* WHAT NEEDS TO BE DONE *
What lies from the line containing "Write the bpy" through the line containing "COL = SC.collection"? Print exactly those lines, with both ends, and no others.

-------- EXERCISE MATERIALS --------

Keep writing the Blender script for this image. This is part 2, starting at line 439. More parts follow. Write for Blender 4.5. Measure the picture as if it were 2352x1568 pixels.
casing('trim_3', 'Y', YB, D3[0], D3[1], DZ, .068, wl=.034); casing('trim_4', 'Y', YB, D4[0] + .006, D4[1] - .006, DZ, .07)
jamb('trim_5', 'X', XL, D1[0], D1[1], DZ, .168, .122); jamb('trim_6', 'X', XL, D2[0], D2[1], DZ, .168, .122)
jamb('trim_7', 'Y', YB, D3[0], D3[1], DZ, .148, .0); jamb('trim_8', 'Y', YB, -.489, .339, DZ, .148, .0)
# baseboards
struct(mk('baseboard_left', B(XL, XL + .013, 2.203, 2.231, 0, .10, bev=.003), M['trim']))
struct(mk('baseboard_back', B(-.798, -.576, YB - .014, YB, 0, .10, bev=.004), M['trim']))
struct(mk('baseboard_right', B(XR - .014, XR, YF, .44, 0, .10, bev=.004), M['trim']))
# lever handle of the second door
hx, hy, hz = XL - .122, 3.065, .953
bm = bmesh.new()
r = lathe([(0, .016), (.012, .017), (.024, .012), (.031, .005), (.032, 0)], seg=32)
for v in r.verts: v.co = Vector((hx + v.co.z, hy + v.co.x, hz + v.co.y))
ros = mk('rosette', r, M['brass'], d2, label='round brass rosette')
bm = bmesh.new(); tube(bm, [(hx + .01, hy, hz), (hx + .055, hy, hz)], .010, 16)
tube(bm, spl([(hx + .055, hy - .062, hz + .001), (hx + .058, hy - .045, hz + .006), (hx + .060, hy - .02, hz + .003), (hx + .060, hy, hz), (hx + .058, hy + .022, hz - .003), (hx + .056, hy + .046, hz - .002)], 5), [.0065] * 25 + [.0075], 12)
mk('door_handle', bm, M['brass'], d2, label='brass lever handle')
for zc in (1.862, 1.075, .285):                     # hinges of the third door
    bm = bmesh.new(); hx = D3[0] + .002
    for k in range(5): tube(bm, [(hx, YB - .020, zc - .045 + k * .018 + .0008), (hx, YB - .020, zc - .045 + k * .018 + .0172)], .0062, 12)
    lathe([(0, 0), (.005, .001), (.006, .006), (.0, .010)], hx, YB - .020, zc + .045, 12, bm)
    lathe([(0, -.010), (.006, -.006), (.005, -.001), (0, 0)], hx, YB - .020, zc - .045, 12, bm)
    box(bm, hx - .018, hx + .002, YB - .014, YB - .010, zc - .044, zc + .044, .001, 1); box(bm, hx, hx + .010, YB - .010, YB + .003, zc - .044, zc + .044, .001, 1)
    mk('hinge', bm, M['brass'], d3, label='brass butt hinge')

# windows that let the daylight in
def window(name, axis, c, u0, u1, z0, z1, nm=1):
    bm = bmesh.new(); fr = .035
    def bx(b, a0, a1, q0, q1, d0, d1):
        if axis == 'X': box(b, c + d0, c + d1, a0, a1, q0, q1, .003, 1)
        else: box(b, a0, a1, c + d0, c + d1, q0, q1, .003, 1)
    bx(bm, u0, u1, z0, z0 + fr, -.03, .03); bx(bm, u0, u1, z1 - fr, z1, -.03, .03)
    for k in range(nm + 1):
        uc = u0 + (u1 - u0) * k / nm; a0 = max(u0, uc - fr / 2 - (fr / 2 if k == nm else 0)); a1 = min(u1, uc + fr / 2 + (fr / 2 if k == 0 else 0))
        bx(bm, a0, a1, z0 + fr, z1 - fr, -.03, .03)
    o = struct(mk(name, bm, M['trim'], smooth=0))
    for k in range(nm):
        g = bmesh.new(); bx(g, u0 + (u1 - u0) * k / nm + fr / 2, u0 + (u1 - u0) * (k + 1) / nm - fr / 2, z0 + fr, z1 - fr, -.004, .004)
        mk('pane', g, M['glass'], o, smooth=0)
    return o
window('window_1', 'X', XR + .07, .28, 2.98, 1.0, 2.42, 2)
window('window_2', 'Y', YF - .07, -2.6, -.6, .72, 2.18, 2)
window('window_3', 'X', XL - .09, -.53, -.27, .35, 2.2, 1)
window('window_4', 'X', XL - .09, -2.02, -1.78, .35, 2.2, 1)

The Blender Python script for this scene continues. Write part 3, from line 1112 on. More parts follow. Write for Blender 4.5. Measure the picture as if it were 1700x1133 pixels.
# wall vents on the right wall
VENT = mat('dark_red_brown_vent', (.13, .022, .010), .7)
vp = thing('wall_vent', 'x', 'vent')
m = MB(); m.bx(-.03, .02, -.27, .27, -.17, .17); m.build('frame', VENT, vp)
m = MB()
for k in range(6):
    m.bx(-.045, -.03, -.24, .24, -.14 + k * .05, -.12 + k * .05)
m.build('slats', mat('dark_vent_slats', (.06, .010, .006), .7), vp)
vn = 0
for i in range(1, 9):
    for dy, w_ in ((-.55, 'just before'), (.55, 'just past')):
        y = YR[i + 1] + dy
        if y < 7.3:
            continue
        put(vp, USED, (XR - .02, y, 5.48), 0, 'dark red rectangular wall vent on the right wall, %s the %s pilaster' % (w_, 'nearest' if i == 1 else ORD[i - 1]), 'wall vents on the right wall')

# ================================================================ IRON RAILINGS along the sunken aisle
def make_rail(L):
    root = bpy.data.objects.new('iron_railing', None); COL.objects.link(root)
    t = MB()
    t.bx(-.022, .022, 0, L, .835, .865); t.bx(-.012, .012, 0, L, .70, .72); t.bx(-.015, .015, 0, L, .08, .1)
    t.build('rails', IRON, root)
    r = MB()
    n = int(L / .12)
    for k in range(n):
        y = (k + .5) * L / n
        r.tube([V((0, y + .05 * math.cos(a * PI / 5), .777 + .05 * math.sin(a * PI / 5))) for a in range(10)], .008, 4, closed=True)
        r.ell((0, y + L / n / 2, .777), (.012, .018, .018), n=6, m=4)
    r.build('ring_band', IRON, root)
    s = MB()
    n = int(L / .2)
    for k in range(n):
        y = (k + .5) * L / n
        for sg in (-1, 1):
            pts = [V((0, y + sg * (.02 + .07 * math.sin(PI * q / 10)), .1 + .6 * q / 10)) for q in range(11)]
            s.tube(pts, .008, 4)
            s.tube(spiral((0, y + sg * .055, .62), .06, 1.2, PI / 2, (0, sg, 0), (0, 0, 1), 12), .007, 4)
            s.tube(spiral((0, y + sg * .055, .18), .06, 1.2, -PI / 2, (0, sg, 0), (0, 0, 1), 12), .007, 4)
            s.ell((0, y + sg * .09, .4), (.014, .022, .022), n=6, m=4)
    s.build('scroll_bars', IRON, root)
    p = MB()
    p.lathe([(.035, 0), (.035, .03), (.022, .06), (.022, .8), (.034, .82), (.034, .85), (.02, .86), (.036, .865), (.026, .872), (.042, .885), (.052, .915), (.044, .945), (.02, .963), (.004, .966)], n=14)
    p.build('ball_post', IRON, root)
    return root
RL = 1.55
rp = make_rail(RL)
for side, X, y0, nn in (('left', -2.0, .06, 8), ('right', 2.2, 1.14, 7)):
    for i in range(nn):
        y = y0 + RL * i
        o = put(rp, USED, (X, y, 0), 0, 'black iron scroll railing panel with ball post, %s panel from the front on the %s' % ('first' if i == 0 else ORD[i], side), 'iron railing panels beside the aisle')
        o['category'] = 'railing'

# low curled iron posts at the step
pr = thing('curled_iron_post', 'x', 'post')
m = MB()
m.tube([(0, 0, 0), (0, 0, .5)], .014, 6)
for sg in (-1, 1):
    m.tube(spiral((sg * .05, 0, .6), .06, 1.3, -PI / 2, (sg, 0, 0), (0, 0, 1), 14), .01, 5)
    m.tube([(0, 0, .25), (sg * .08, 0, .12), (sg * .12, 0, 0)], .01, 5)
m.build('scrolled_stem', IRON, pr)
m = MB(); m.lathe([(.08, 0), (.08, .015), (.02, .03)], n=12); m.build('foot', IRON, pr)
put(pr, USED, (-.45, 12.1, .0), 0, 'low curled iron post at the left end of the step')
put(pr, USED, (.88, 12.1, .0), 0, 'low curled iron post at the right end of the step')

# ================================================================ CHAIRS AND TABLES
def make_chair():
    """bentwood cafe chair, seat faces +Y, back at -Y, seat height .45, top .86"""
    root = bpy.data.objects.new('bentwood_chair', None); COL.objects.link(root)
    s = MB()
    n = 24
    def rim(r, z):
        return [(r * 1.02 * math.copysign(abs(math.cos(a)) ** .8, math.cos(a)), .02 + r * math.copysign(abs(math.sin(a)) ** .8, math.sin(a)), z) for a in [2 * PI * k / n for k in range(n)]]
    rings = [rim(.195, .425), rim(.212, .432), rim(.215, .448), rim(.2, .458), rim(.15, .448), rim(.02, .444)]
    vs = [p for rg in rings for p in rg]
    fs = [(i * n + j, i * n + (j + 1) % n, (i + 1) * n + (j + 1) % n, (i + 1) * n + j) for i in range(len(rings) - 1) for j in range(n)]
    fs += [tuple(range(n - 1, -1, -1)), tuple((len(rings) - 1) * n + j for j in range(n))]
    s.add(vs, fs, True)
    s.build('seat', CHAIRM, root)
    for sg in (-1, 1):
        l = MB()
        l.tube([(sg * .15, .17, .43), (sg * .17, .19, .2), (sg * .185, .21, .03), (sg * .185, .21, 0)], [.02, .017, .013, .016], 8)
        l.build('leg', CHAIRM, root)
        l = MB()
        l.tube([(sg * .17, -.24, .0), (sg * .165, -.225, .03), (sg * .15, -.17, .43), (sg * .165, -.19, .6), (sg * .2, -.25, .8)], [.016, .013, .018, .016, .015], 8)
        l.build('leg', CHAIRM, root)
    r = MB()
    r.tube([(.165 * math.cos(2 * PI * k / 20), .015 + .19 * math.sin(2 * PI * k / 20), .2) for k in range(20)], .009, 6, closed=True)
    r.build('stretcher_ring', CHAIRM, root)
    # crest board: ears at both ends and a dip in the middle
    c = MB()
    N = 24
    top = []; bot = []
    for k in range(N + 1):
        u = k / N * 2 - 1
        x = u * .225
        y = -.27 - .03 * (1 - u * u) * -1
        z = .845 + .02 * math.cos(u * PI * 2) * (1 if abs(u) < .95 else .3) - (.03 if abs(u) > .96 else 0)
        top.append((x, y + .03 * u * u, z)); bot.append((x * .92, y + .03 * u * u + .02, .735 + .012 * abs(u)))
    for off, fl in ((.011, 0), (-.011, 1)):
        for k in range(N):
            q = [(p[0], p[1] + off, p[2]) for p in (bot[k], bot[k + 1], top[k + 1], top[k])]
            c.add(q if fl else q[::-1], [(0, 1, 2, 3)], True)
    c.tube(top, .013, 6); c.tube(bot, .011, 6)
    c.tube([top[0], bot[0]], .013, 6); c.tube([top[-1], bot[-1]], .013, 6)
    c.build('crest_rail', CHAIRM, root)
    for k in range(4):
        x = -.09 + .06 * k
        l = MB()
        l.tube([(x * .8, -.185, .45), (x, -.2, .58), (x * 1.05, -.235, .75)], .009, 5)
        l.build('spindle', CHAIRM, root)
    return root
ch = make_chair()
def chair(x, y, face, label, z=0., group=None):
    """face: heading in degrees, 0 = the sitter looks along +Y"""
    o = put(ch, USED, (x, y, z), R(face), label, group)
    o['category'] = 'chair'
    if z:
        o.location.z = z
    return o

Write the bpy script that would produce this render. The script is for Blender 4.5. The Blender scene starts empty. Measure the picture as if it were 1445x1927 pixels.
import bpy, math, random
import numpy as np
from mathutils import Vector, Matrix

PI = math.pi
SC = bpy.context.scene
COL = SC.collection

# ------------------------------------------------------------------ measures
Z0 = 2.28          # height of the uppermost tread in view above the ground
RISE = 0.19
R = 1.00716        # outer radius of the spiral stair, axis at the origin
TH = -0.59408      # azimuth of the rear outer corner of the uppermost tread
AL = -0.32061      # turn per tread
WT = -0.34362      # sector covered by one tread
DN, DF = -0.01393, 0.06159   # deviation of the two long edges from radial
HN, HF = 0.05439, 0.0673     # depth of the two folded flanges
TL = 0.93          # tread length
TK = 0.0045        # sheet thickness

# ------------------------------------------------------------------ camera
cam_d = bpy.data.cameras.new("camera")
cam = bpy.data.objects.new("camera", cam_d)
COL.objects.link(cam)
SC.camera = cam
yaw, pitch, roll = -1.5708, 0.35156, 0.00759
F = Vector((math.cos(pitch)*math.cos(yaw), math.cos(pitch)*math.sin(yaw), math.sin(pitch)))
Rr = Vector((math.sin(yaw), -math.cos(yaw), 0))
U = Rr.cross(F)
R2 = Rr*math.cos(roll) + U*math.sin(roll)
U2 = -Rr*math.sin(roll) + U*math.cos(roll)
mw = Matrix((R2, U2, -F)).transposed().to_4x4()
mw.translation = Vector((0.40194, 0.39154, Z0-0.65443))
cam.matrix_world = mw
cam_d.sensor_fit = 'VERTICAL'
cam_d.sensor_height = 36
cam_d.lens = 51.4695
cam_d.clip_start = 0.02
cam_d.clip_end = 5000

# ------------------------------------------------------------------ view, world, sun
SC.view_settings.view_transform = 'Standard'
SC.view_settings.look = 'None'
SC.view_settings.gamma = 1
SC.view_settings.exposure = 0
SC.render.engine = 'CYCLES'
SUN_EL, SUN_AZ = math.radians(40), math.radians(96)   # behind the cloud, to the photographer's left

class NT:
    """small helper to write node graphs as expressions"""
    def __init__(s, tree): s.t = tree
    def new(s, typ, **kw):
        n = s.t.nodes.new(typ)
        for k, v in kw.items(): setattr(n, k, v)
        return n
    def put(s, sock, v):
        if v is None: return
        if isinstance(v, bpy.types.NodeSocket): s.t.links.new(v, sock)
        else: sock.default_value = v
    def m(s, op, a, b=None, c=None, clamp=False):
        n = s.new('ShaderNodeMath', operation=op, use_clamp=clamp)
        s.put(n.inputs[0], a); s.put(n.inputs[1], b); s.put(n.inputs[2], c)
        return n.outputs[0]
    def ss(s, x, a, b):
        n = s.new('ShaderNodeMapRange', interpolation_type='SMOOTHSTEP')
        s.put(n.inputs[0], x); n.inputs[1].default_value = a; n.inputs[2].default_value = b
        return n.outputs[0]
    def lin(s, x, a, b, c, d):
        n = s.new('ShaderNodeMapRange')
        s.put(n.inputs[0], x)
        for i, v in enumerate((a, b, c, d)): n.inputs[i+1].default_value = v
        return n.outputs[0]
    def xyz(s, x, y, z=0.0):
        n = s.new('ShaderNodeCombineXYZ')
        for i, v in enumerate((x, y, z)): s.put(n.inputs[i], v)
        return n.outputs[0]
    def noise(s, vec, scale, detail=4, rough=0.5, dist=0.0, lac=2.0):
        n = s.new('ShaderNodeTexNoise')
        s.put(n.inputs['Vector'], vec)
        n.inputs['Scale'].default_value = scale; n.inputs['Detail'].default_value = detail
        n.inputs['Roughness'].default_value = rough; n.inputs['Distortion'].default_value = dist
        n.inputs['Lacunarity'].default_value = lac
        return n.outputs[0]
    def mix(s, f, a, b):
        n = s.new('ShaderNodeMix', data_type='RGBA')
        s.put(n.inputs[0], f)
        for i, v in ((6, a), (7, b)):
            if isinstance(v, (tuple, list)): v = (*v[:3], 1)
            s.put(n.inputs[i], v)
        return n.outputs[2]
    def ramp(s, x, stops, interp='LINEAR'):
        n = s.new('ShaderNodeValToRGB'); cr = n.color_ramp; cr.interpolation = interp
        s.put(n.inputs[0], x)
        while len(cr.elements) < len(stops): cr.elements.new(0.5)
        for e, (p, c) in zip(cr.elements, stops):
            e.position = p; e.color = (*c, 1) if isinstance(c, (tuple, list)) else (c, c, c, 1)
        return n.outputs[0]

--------

* TASK OUTPUT *
Write the bpy script that would produce this render. The script is for Blender 4.5. The Blender scene starts empty. Measure the picture as if it were 1445x1927 pixels.
import bpy, math, random
import numpy as np
from mathutils import Vector, Matrix

PI = math.pi
SC = bpy.context.scene
COL = SC.collection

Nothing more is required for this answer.